▶ [GIVEN REQUEST] Search the records for "Take" and copy each line that holds it.

[Records from a dataset]
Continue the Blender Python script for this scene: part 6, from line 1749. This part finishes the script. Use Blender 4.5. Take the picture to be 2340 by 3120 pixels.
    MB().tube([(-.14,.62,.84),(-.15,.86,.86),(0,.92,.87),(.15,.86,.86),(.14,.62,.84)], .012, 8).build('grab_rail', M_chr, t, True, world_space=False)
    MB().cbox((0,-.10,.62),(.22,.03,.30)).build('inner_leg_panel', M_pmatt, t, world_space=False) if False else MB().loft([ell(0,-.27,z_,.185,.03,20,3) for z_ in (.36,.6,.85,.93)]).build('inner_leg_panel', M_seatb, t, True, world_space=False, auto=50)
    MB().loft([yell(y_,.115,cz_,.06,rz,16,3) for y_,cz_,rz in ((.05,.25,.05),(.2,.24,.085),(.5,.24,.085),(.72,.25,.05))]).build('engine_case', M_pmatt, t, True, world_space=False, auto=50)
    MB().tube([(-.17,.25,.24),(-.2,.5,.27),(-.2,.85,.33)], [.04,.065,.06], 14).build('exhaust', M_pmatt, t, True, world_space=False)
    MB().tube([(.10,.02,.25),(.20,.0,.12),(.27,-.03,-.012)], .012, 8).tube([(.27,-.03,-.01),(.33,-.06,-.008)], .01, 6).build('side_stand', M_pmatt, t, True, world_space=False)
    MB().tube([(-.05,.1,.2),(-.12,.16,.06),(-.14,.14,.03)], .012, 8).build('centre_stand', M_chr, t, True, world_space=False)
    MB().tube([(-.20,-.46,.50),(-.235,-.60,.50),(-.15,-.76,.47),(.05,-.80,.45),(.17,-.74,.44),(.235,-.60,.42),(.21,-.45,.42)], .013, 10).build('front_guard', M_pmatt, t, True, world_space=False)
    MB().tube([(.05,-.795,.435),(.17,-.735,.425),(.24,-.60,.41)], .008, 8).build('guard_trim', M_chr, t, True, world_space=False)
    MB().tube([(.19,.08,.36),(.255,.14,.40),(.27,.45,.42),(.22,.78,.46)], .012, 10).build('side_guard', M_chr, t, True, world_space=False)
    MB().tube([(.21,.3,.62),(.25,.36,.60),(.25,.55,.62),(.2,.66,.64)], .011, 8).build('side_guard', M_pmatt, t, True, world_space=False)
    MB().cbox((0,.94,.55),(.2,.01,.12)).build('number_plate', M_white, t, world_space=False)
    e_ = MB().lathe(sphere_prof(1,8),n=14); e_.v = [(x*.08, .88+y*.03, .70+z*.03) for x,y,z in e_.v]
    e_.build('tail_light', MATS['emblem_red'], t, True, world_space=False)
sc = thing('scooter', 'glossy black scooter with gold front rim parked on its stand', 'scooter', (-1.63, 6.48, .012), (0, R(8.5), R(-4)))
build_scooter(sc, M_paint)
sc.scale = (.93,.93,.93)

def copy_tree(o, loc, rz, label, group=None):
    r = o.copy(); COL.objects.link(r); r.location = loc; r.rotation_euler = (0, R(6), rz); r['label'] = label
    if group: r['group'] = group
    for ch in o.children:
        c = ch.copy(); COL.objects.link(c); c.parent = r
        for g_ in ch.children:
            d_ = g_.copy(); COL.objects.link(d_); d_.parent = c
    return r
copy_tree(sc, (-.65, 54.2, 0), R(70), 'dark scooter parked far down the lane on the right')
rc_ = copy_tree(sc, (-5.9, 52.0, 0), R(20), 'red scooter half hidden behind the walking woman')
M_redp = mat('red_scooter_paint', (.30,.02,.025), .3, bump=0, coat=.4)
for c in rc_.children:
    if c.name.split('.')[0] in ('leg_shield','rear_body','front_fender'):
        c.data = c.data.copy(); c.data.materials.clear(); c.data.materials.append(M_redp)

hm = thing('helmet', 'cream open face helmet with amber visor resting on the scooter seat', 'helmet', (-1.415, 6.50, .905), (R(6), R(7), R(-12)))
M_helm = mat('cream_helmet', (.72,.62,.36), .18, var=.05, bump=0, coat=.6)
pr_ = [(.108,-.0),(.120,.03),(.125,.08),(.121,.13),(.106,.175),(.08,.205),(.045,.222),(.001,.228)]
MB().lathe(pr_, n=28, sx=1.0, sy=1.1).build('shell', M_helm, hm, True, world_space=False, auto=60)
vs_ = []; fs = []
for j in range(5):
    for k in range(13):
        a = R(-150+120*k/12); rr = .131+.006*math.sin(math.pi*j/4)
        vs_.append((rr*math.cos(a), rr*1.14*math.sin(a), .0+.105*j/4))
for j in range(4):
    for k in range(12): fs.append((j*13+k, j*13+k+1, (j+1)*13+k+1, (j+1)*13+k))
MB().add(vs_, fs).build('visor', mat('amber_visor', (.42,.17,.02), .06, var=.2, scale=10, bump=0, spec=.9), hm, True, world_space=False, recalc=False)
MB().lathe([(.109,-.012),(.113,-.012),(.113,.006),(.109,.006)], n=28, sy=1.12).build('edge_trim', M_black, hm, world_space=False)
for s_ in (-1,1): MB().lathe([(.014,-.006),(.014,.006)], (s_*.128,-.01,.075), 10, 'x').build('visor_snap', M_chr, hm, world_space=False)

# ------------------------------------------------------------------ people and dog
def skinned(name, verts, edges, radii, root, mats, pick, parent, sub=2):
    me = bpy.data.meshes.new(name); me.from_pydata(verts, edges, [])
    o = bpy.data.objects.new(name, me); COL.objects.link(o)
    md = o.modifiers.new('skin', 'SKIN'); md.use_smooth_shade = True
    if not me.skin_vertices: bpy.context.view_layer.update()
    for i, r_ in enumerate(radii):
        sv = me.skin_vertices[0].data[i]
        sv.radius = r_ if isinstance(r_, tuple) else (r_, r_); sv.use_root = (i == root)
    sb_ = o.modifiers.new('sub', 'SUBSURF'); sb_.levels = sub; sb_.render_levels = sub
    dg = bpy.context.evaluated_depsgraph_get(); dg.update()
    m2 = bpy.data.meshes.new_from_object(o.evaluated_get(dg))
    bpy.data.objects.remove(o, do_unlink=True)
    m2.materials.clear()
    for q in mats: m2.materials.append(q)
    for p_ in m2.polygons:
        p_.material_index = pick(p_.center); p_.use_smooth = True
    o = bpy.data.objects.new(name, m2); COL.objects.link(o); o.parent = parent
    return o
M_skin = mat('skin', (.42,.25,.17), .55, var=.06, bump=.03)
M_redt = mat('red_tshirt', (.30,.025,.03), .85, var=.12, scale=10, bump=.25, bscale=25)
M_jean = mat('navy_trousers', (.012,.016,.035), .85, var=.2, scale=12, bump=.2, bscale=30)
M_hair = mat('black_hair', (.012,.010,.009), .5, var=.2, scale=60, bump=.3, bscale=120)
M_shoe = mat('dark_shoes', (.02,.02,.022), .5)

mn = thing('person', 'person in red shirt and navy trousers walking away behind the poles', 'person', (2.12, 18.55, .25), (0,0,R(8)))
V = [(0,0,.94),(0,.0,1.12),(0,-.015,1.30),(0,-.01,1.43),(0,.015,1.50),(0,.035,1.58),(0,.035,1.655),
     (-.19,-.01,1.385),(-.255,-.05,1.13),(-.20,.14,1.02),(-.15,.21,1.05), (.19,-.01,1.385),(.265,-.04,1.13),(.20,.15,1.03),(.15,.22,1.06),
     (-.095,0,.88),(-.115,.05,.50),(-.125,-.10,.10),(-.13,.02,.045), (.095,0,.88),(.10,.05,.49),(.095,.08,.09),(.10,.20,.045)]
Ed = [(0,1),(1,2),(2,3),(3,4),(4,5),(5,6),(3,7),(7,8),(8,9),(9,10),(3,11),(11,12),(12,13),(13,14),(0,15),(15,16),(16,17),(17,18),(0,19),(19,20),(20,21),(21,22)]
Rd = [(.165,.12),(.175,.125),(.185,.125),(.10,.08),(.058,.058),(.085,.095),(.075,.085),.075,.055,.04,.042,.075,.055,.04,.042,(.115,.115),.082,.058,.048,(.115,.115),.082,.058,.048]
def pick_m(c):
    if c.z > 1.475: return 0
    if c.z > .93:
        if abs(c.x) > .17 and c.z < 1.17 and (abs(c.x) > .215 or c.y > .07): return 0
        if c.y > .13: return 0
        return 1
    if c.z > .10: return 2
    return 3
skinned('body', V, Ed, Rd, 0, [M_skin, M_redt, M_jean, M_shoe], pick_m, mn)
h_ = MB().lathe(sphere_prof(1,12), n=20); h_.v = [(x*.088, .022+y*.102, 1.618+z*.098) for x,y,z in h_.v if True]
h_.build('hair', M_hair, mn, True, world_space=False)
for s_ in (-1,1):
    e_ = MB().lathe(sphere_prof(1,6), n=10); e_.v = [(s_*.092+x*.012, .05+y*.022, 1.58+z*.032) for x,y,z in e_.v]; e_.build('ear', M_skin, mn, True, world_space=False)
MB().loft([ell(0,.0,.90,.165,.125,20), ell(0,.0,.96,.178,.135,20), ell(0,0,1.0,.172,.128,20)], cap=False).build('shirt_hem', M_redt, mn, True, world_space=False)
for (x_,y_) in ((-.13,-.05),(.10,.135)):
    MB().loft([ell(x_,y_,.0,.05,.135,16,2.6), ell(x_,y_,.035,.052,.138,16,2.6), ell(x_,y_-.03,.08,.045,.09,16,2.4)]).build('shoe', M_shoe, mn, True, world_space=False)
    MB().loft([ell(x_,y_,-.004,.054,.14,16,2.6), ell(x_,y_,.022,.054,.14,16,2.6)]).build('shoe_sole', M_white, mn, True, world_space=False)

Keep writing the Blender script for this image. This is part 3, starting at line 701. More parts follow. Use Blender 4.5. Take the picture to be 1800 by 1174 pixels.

▶ [REPLY]
Continue the Blender Python script for this scene: part 6, from line 1749. This part finishes the script. Use Blender 4.5. Take the picture to be 2340 by 3120 pixels.
Keep writing the Blender script for this image. This is part 3, starting at line 701. More parts follow. Use Blender 4.5. Take the picture to be 1800 by 1174 pixels.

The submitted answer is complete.